On the human intervention axis, clockwork and autonomous robots lie at the “less” end of the scale, while remote control and mixed-initiative systems both involve significant human interaction.  On the autonomy axis, clockwork and remote control robots lie at the “none” end of the scale while autonomous and mixed-initiative systems demonstrate significant autonomy.

AutonomyVsInteraction

Mixed initiative robots require less interaction than remote control robots, but the quality of that interaction requires more expertise and understanding of the problem and the environment.  The purpose of the human in a remote control system is to provide the low level feedback loop in the controller linking the sensory inputs and the motor outputs.  The purpose of the human in a mixed initiative system is to work with the robot to jointly develop a solution to a complex problem and to provide the additional context not available to the robot.  No robots have no interaction with a human.  Even clockwork automata and fully autonomous robots have at least one interaction with a human – neither can start until a human activates a mechanism or sends a command.

But the core problem associated with both gaps is that the space represented by this diagram involves many, many different kinds of robots, performing many, many different kinds of jobs.

In some ways, this is like mathematics — both robotics and mathematics involve the study of many apparently disparate approaches to understanding the world, unified by a philosophical approach to problem solving, and both result in tools that are useful to many disciplines outside their own.

In mathematics, we have logic and proofs, algebra, geometry, and calculus, set theory and  probability.  In robotics, we have physical platform designs, perception, actuation, and manipulation, planning and decision making.

In mathematics, we have a philosophical approach to understanding the world that revolves around the definition of number and the definition of object.  In robotics, we have a philosophical approach to understanding the world that revolves around the actions required to achieve a goal.

In mathematics we have interest rates and statistical analysis supporting the financial industry, we have Fourier transforms describing electrical and acoustic waveforms, enabling us to listen to recorded music and communicate with people in space and around the world, and we have boolean logic, providing the underpinning for all the binary manipulations occurring in every computer we make.

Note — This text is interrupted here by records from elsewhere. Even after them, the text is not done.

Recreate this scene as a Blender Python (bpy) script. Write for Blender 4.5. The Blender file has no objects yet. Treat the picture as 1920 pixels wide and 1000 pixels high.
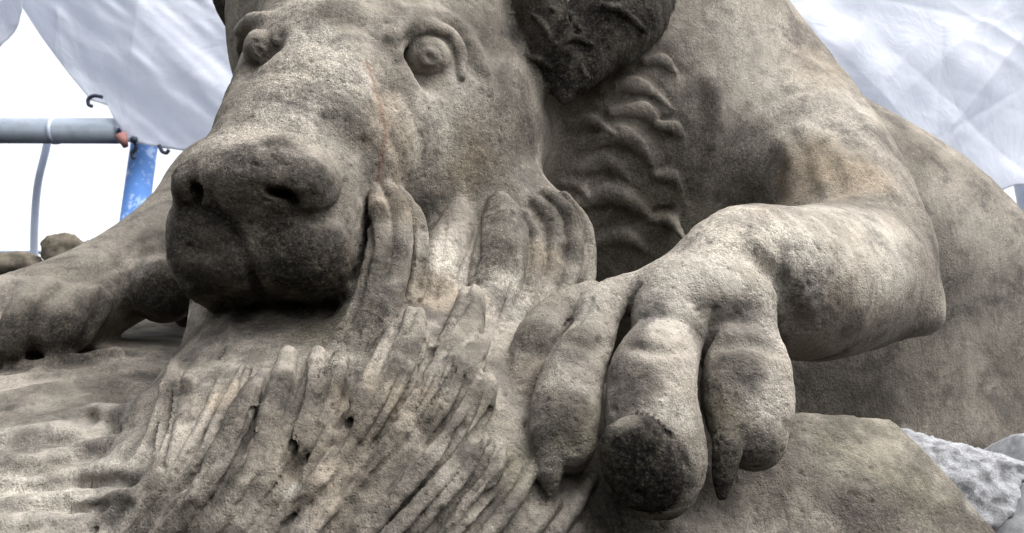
import bpy, math, random
import numpy as np
from mathutils import Vector, Matrix

random.seed(7)
VOX, FINE = 0.0050, 0.0022        # voxel sizes of the carved stone (m): far and near

# ------------------------------------------------------------------ camera
FPX = 1598.0                      # focal length in pixels of a 1920 wide frame
PITCH = math.radians(17.0)
CAMH = 1.25
scene = bpy.context.scene
cam_data = bpy.data.cameras.new('camera')
cam_data.sensor_width = 36.0
cam_data.lens = 36.0 * FPX / 1920.0
cam_data.clip_start = 0.02
cam_data.clip_end = 2000.0
cam_data.dof.use_dof = True
cam_data.dof.focus_distance = 0.88
cam_data.dof.aperture_fstop = 11.0
cam = bpy.data.objects.new('camera', cam_data)
scene.collection.objects.link(cam)
cam.location = (0, 0, CAMH)
cam.rotation_euler = (math.radians(90) + PITCH, 0, 0)
scene.camera = cam

# ------------------------------------------------------------------ sky and sun
SUN_EL, SUN_AZ = 58.0, 122.0       # azimuth clockwise from +Y (camera looks along +Y)
world = bpy.data.worlds.new('World'); scene.world = world; world.use_nodes = True
wn, wl = world.node_tree.nodes, world.node_tree.links
wn.clear()
sky = wn.new('ShaderNodeTexSky'); sky.sky_type = 'NISHITA'; sky.sun_disc = False
sky.sun_elevation = math.radians(SUN_EL); sky.sun_rotation = math.radians(SUN_AZ)
sky.air_density = 1.0; sky.dust_density = 6.0; sky.ozone_density = 1.0
hs = wn.new('ShaderNodeHueSaturation'); hs.inputs['Saturation'].default_value = 0.15
bg = wn.new('ShaderNodeBackground'); bg.inputs['Strength'].default_value = 0.15
wo = wn.new('ShaderNodeOutputWorld')
wl.new(sky.outputs[0], hs.inputs['Color']); wl.new(hs.outputs[0], bg.inputs['Color']); wl.new(bg.outputs[0], wo.inputs['Surface'])
sd = bpy.data.lights.new('sun', 'SUN'); sd.energy = 0.5; sd.angle = math.radians(50); sd.color = (1.0, 0.98, 0.95)
so = bpy.data.objects.new('sun', sd); scene.collection.objects.link(so)
az, el = math.radians(SUN_AZ), math.radians(SUN_EL)
sdir = Vector((math.sin(az) * math.cos(el), math.cos(az) * math.cos(el), math.sin(el)))
so.rotation_euler = sdir.to_track_quat('Z', 'Y').to_euler(); so.location = (0, 0, 6)
scene.view_settings.view_transform = 'Standard'; scene.view_settings.look = 'None'
scene.view_settings.gamma = 1.0; scene.view_settings.use_curve_mapping = False
scene.view_settings.exposure = 1.66

# ------------------------------------------------------------------ helpers
def P(u, v, d): return np.array([(u - 960) / FPX * d, -(v - 500) / FPX * d, d], np.float32)
CA, SA = math.cos(PITCH), math.sin(PITCH)
def to_world(p):                  # modelling frame (right, up, forward of the viewpoint) -> world
    p = np.asarray(p, np.float32)
    return np.stack([p[..., 0], p[..., 2] * CA - p[..., 1] * SA, CAMH + p[..., 2] * SA + p[..., 1] * CA], -1)
def W(u, v, d): return Vector(to_world(P(u, v, d)).tolist())

def tag(o, label=None, cat=None, group=None, kind=None):
    if label: o['label'] = label
    if cat: o['category'] = cat
    if group: o['group'] = group
    if kind: o['kind'] = kind
    return o
def empty(name, loc):
    o = bpy.data.objects.new(name, None); scene.collection.objects.link(o); o.location = loc; o.empty_display_size = 0.1
    return o
def mesh_obj(name, verts, faces, mat, parent=None, smooth=True):
    me = bpy.data.meshes.new(name)
    me.from_pydata([tuple(v) for v in verts], [], [tuple(f) for f in faces]); me.update()
    if smooth: me.shade_smooth()
    me.materials.append(mat)
    o = bpy.data.objects.new(name, me); scene.collection.objects.link(o)
    if parent:
        o.parent = parent; o.matrix_parent_inverse = Matrix.Translation(-Vector(parent.location))
    return o

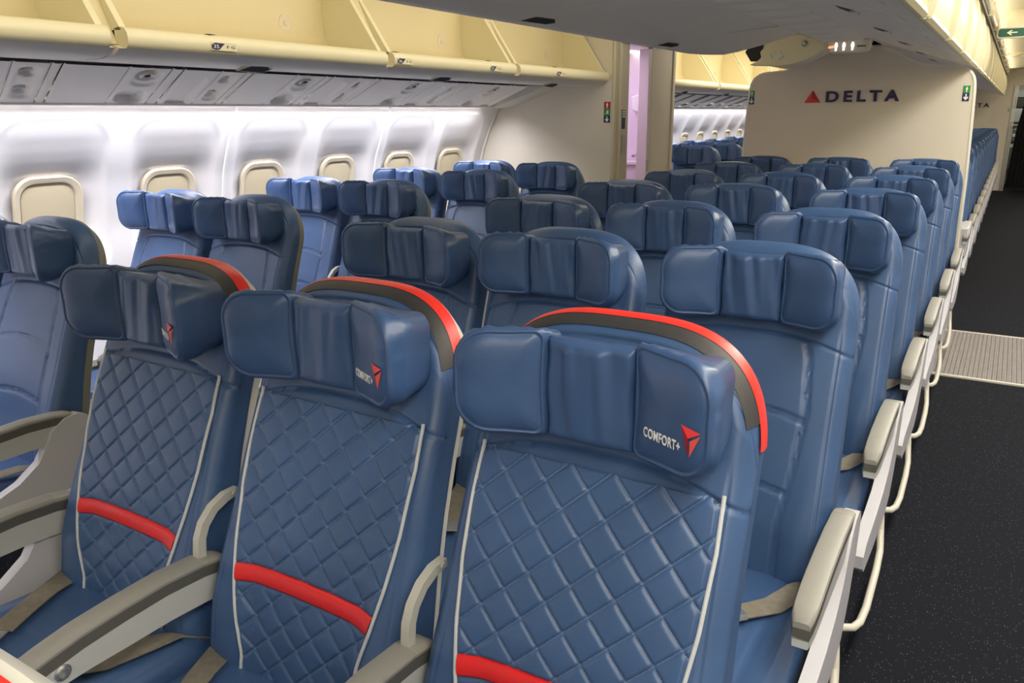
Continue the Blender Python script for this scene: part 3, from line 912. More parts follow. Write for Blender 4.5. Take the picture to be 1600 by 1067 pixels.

In robotics, we have vacuum cleaners in peoples’ homes, we have robots that package, robots that assemble, and robots that deliver, and we have robots that swim and fly and tunnel, gathering information about hurricanes and pipes and volcanos.

What mathematics has that robotics doesn’t have is clearly spelled out foundations.  In mathematics, we know that before you can do mathematics rather than arithmetic, before you can really think like a mathematician, you need a bunch of fundamental tools.  Before you can really understand calculus, it’s important to understand algebra, and before you understand algebra, it’s important to understand the basics:  addition, subtraction, multiplication, division, fractions, and graphs.  The mathematics community largely agrees on what those fundamental tools are, just like the electrical engineering community largely agrees that Ohm’s Law is a fundamental tool in understanding electricity.

So I suppose I should change my answer:  the largest gap in robotics as a discipline is the lack of agreement on what constitutes the fundamental tools of our trade.